A last note to help you: a cohomology class in $H^1(M)$ can be assigned a function $M \to S^1$ in two ways: (1) $f_*$ induces it (2) it is the image of a generator under $f^*$. Please check that those assignments are precisely and trivially the same.
Try to visualize the process from above: you have a large hyperplane which represents a homomorphism of loops. A loop can be homotoped and will always be evaluated the same way. Hence if you can homotope the loop such that it does not intersect the hyperplane, it gets evaluated to zero by the dual cohomology class. But you can simplify the process of evaluating loops on the hyperplane if it is the preimage of a regular value on $S^1$ by pushing the loops forward under this map to $S^1$. That's as easy as it gets and I really hope it helps. It is really fun and important.
Solution 2:
First, do not take the preimage of an arbitrary point. Instead, take the preimage of a regular value $p \in S^1$. The inverse function theorem then guarantees that $N=f^{-1}(p)$ is a submanifold of codimension 1.

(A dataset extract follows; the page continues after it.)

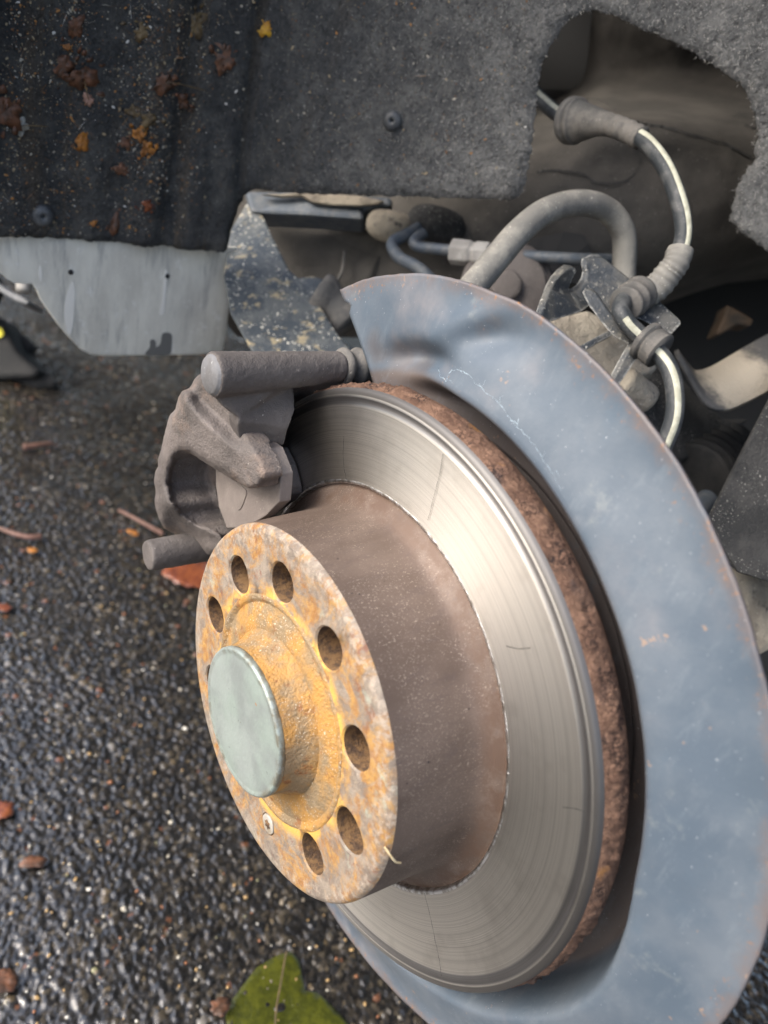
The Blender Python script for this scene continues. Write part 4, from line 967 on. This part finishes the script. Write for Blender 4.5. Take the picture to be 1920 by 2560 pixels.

Next, show that $N$ has orientable normal bundle. What this means is that $T(M)\mid N$, the restriction to $N$ of the tangent bundle $T(M)$, has a section which is not tangent to $N$. To put it still another way, there is a continuous function $\nu : N \to T(M)$, such that $\nu(x) \in T_x M$ is not tangent to $N$. You can construct $\nu$ locally using the local charts provided by the inverse function theorem, then you can put the local patches together to get $\nu$ on all of $N$ using a partition of unity argument.
Next, since $M$ is orientable and $N$ has orientable normal bundle, it follows that $N$ is orientable.
The statement that $i_*[F]=\xi$ is, literally, one version of the Poincare duality theorem. You can see this approach to the Poincare duality theorem in the book of Bott and Tu.